-
If you know George who rings me three times a week trying to sell me double glazing can you ask him to stop.
-

-
It's far from funny.
-



-
invite him around them kidnapp him! or better stil do teh pjan tea bag advert and play muisce to him adn say you cal is impertatn please hold
-
Lou, next time he rings ask him to hang on a minute, then, without ringing off, put the receiver down for ages and ages so he can't speak to you or ring anyone else!
-

Fantastic Idea!
-
Even better, play 'Greensleeves' on a pan pipe down the phone at him for an hour, stopping every five minutes to say 'your call is important to us, please continue to hold...'
-
or just screeam down teh line
-
Sounds like you need an answering machine Lou, then you could record a message especially for him!
-
I like all your ideas.
-
make an appointment for him to come round really late so he has had to stay on at work specially as u "cant do any other time" and whe he turns up open door and say sorry i dont need a quote anymore i gave the job to the guy thats just left
-
Whenever anyone phones to sell me something, I tell them "my husband works for..." and insert the name of their rival company. They seldom bother getting in touch again.
-
Now that IS good.
-
Super idea!

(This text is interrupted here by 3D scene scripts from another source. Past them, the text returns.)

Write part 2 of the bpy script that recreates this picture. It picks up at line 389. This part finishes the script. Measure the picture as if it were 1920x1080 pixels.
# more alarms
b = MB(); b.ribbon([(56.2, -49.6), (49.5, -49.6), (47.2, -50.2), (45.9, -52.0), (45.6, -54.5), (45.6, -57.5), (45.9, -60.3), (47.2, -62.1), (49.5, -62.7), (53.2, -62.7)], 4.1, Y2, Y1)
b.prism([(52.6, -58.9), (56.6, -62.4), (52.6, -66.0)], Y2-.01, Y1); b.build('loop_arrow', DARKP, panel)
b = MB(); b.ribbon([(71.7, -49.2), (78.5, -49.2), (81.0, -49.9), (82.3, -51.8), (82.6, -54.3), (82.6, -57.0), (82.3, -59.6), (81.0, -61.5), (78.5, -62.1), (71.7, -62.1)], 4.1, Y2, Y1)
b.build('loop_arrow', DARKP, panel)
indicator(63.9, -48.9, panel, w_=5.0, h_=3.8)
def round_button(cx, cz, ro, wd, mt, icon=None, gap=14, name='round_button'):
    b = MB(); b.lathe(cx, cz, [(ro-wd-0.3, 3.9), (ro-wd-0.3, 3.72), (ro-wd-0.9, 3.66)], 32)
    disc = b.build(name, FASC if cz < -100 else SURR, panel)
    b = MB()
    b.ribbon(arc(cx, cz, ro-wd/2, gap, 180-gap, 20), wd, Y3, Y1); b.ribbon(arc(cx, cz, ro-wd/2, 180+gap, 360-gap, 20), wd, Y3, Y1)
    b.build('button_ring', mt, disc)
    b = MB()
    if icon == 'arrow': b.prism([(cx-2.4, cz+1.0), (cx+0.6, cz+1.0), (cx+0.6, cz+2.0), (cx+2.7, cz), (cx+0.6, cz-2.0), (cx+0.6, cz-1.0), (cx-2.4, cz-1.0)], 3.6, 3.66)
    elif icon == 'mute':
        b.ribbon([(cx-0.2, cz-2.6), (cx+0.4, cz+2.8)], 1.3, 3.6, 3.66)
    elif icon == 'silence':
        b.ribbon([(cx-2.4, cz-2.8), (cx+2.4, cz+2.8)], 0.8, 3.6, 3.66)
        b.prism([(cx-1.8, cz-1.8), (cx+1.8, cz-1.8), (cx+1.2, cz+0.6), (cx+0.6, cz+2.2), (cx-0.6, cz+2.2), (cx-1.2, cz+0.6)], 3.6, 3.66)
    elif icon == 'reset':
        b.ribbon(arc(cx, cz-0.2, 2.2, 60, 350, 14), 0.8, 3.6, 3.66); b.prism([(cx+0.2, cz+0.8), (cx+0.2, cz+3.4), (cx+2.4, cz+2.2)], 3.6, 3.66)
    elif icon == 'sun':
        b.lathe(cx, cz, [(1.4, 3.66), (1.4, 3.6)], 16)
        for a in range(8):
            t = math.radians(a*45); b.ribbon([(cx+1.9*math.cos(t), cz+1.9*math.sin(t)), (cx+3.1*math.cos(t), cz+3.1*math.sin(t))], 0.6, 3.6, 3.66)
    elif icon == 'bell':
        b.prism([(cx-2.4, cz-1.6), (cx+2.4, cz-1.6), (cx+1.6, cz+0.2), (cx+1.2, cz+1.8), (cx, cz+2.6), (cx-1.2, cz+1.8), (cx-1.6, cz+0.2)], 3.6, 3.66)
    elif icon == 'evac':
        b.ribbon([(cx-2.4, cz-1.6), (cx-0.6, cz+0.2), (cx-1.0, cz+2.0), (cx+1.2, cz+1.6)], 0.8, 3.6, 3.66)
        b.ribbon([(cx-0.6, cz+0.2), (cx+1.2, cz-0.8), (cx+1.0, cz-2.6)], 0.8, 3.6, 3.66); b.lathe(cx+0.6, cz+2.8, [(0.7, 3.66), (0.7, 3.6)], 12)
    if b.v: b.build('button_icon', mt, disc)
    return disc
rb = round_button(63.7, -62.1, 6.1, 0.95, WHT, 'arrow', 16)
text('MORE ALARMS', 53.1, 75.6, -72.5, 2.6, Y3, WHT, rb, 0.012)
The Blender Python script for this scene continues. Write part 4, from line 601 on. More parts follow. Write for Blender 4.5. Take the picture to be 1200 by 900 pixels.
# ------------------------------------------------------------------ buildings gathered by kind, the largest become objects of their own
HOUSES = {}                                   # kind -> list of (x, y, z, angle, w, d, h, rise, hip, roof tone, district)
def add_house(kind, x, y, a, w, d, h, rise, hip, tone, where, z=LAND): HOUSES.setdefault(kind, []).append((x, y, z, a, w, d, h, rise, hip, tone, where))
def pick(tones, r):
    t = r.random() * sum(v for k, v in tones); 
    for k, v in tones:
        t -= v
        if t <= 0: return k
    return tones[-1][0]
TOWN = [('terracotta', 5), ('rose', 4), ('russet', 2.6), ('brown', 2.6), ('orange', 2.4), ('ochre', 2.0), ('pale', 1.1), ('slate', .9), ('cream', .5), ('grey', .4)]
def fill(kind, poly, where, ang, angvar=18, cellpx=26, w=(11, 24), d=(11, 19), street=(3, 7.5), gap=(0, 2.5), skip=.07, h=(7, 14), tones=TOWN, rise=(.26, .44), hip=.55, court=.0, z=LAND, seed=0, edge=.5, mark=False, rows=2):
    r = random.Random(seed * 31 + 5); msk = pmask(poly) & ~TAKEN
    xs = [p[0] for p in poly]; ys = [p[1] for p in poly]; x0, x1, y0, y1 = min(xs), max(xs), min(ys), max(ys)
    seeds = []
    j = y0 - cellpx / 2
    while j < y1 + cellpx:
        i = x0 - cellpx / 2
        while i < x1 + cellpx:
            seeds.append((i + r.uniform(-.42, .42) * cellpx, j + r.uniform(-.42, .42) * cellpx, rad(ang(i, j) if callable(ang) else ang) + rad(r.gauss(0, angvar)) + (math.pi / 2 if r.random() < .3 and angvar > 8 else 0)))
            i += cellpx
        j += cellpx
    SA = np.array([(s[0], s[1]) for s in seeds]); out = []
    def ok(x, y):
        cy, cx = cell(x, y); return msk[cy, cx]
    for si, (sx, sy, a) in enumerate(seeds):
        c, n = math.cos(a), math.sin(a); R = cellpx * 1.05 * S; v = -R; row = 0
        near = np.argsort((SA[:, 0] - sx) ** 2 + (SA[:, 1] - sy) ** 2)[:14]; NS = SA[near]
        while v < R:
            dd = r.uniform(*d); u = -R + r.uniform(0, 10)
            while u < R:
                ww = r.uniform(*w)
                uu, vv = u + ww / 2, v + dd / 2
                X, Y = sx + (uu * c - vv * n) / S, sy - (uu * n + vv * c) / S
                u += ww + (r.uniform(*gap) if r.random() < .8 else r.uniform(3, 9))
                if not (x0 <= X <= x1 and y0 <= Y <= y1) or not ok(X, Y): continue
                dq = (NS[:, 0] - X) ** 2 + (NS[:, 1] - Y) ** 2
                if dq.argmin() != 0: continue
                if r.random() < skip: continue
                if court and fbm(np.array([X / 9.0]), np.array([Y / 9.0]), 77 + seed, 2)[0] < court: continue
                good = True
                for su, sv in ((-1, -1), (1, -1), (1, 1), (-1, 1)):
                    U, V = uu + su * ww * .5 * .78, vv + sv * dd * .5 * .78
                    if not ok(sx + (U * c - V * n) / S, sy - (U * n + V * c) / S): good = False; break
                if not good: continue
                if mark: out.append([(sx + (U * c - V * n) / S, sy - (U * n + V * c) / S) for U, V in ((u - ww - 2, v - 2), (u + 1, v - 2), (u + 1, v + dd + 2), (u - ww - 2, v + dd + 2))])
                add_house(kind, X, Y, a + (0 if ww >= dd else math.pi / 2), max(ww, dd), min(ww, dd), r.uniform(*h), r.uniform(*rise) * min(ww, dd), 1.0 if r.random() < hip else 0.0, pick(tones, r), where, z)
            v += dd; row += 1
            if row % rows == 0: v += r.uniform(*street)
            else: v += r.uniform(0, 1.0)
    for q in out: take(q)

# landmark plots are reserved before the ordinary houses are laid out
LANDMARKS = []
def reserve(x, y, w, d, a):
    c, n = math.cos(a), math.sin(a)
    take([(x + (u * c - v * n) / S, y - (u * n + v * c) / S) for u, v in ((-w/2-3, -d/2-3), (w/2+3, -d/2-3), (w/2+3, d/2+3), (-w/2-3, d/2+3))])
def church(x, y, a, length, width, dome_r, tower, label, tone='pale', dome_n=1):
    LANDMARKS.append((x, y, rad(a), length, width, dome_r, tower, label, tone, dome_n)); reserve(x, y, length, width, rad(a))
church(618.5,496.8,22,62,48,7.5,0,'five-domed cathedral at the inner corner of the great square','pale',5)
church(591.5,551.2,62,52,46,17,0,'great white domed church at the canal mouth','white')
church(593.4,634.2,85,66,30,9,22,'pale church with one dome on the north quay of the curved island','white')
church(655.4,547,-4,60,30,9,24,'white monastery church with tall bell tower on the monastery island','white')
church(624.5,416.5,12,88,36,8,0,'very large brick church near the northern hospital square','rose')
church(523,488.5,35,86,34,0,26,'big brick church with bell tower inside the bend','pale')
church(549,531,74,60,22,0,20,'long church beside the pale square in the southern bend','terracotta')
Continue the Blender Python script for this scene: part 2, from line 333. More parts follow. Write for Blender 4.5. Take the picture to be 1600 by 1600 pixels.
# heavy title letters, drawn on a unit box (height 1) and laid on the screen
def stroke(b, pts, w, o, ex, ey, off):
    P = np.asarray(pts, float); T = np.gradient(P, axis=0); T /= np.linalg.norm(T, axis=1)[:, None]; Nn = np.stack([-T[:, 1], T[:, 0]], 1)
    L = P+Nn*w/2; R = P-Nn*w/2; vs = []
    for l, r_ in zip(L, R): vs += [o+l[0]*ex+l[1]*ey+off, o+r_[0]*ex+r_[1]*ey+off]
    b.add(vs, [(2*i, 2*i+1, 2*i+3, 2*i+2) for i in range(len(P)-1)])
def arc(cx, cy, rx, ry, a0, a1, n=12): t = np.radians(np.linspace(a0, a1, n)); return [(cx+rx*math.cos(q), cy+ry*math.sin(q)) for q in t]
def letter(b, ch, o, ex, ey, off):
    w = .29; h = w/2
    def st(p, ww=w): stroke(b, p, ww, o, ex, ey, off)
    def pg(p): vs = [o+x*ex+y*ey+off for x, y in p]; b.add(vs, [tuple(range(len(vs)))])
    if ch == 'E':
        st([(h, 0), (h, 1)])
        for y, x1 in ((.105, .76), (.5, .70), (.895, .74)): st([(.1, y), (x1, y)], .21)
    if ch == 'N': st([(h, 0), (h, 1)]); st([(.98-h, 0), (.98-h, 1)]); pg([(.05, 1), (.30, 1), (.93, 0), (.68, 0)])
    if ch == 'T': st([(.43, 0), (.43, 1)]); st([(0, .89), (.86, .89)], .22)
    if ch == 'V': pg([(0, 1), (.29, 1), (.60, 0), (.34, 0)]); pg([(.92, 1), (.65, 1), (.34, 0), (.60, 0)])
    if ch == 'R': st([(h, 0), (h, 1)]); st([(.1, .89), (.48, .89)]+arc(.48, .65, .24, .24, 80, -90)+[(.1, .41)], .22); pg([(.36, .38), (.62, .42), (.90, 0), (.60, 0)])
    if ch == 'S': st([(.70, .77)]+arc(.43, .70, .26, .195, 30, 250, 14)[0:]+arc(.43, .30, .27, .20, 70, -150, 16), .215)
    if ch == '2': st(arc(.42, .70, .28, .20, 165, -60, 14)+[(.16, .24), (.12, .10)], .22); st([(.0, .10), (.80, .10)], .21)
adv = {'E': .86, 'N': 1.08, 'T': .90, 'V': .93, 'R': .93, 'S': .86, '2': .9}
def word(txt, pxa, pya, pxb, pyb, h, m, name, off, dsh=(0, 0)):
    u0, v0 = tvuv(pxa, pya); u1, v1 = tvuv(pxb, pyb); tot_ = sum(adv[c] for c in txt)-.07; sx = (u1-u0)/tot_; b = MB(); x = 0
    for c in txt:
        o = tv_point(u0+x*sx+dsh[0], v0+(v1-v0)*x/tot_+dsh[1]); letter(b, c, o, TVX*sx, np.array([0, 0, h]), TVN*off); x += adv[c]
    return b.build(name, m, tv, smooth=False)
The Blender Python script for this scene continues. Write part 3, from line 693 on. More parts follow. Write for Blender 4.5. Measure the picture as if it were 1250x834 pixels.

I will be trying that one next time.
-
I'm spolt for choice here.
-
I think you should invite him around to give a quote and a discussion about how double glazing gives the same comfort you've found in the lord!
-
-
-
To quote a Python film:
"I told them we already got one! he he he he"
-
Kidnap him then lock him under the stairs with a gimp mask on and get him out for your own amusment when you have a bad day!!